[begin SUPPLIED DATA]

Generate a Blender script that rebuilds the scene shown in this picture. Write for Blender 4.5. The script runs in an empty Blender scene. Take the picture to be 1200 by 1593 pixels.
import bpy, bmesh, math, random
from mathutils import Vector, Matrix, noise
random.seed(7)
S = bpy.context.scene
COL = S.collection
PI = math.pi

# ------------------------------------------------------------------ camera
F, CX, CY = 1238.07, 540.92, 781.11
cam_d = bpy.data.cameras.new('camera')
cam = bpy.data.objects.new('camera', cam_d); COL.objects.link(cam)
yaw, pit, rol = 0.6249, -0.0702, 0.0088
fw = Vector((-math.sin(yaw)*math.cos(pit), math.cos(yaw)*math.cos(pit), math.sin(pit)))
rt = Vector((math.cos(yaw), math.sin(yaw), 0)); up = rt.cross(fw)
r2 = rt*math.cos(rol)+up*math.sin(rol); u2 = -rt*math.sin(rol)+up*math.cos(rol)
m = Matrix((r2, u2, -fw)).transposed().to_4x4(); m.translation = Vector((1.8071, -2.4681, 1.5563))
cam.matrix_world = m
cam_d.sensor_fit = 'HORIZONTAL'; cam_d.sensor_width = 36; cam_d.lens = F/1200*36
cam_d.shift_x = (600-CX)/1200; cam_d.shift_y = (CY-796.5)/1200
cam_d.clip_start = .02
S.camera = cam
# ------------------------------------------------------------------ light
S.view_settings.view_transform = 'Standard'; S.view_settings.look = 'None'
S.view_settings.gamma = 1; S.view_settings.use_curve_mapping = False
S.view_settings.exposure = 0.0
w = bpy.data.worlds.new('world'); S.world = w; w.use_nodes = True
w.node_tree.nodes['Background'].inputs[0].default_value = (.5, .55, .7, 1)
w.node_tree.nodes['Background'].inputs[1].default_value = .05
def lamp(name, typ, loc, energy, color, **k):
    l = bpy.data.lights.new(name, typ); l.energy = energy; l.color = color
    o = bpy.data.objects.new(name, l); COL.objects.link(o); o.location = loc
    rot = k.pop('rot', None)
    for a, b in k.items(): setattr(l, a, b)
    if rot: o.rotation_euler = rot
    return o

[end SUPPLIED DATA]

Your task is to repeat the data exactly; please include every line.

**EXPECTED ANSWER:**
Generate a Blender script that rebuilds the scene shown in this picture. Write for Blender 4.5. The script runs in an empty Blender scene. Take the picture to be 1200 by 1593 pixels.
import bpy, bmesh, math, random
from mathutils import Vector, Matrix, noise
random.seed(7)
S = bpy.context.scene
COL = S.collection
PI = math.pi

# ------------------------------------------------------------------ camera
F, CX, CY = 1238.07, 540.92, 781.11
cam_d = bpy.data.cameras.new('camera')
cam = bpy.data.objects.new('camera', cam_d); COL.objects.link(cam)
yaw, pit, rol = 0.6249, -0.0702, 0.0088
fw = Vector((-math.sin(yaw)*math.cos(pit), math.cos(yaw)*math.cos(pit), math.sin(pit)))
rt = Vector((math.cos(yaw), math.sin(yaw), 0)); up = rt.cross(fw)
r2 = rt*math.cos(rol)+up*math.sin(rol); u2 = -rt*math.sin(rol)+up*math.cos(rol)
m = Matrix((r2, u2, -fw)).transposed().to_4x4(); m.translation = Vector((1.8071, -2.4681, 1.5563))
cam.matrix_world = m
cam_d.sensor_fit = 'HORIZONTAL'; cam_d.sensor_width = 36; cam_d.lens = F/1200*36
cam_d.shift_x = (600-CX)/1200; cam_d.shift_y = (CY-796.5)/1200
cam_d.clip_start = .02
S.camera = cam
# ------------------------------------------------------------------ light
S.view_settings.view_transform = 'Standard'; S.view_settings.look = 'None'
S.view_settings.gamma = 1; S.view_settings.use_curve_mapping = False
S.view_settings.exposure = 0.0
w = bpy.data.worlds.new('world'); S.world = w; w.use_nodes = True
w.node_tree.nodes['Background'].inputs[0].default_value = (.5, .55, .7, 1)
w.node_tree.nodes['Background'].inputs[1].default_value = .05
def lamp(name, typ, loc, energy, color, **k):
    l = bpy.data.lights.new(name, typ); l.energy = energy; l.color = color
    o = bpy.data.objects.new(name, l); COL.objects.link(o); o.location = loc
    rot = k.pop('rot', None)
    for a, b in k.items(): setattr(l, a, b)
    if rot: o.rotation_euler = rot
    return o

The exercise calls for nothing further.